I firmly believe, that there is still a huge fund of goodwill and respect for the religious in Ireland today. I see it on a daily basis in the course of my work. It is clearly visible amongst the community groups looking after young people at risk, in the respite centres and hospices, the sports clubs, those working with people with disabilities and the homeless, the homework clubs, the arts groups. There are people in every city, town and village seeking to add to the communities around them.

In working for social justice alongside these groups, the religious in Ireland have a vital role to play. They have a prophetic role to challenge the modern individualism that threatens to undermine our society. It is they who can contribute to signposting our future development. In the words of Bishop Donal Murray, in a recent homily marking the 25th anniversary of the visit of Pope John Paul to Limerick, the challenge is to humanise the world we live in. The fact is that, despite the new found wealth and prosperity in Ireland today, people still revere that which is closest to the human heart: the love of family and friends around us; the respect of others; peace and stability.
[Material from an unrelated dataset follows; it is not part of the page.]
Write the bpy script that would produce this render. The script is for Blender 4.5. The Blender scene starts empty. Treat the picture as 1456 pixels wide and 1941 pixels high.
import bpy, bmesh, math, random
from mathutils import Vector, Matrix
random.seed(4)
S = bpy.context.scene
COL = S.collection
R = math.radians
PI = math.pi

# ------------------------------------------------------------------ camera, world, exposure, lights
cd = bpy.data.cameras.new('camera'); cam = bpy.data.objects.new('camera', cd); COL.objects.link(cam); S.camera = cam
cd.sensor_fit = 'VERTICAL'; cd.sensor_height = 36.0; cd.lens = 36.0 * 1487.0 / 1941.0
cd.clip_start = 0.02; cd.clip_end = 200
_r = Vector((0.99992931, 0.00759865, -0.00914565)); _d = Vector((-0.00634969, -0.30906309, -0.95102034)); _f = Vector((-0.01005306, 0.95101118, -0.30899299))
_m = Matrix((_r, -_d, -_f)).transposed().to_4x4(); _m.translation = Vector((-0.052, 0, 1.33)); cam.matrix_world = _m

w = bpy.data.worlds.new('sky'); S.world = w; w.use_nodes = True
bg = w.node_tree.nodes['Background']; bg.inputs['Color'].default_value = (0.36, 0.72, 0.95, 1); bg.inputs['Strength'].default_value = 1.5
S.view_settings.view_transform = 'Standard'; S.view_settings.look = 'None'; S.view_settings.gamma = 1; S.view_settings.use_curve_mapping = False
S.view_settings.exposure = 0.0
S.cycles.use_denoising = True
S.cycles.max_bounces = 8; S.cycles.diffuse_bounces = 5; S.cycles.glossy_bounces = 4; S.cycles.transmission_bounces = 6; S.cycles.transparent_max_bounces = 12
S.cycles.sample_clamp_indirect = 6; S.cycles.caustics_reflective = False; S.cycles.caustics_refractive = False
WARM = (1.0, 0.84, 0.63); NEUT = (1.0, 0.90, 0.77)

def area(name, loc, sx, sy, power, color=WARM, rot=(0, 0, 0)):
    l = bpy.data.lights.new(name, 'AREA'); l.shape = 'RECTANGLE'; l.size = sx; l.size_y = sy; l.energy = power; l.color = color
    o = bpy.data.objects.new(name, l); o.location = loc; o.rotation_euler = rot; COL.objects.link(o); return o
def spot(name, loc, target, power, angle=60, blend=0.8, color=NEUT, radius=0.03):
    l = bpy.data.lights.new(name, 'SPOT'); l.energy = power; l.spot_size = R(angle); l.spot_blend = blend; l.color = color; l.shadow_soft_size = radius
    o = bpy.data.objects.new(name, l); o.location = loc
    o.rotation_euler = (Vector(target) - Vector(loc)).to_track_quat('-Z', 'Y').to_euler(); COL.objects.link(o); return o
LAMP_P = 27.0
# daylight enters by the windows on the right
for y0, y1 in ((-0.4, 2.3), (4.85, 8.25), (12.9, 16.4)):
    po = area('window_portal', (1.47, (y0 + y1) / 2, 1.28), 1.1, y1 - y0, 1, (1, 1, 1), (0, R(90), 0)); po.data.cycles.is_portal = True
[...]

That very quest for the ordinary in life brings to mind the words of Patrick Kavanagh, as we approach this Advent season. In the opening verse of his poem, Advent, Kavanagh declares that:  

" We have tested and tasted too much, lover,

Through a chink too wide there comes no wonder

Following the reflection and fasting of Advent, however, he proclaims that he can now witness beauty and simplicity:

wherever life pours ordinary plenty"..

We Irish today are a privileged generation. Life, in fact, has poured us far more than ordinary plenty. The challenge for us now is not to become blinded to the richness of human life and human possibility by our material wealth. It is not the strength of the individual, but rather the strength of a just and equitable society- to whose development we must all contribute - that will enable us to move forward as a nation.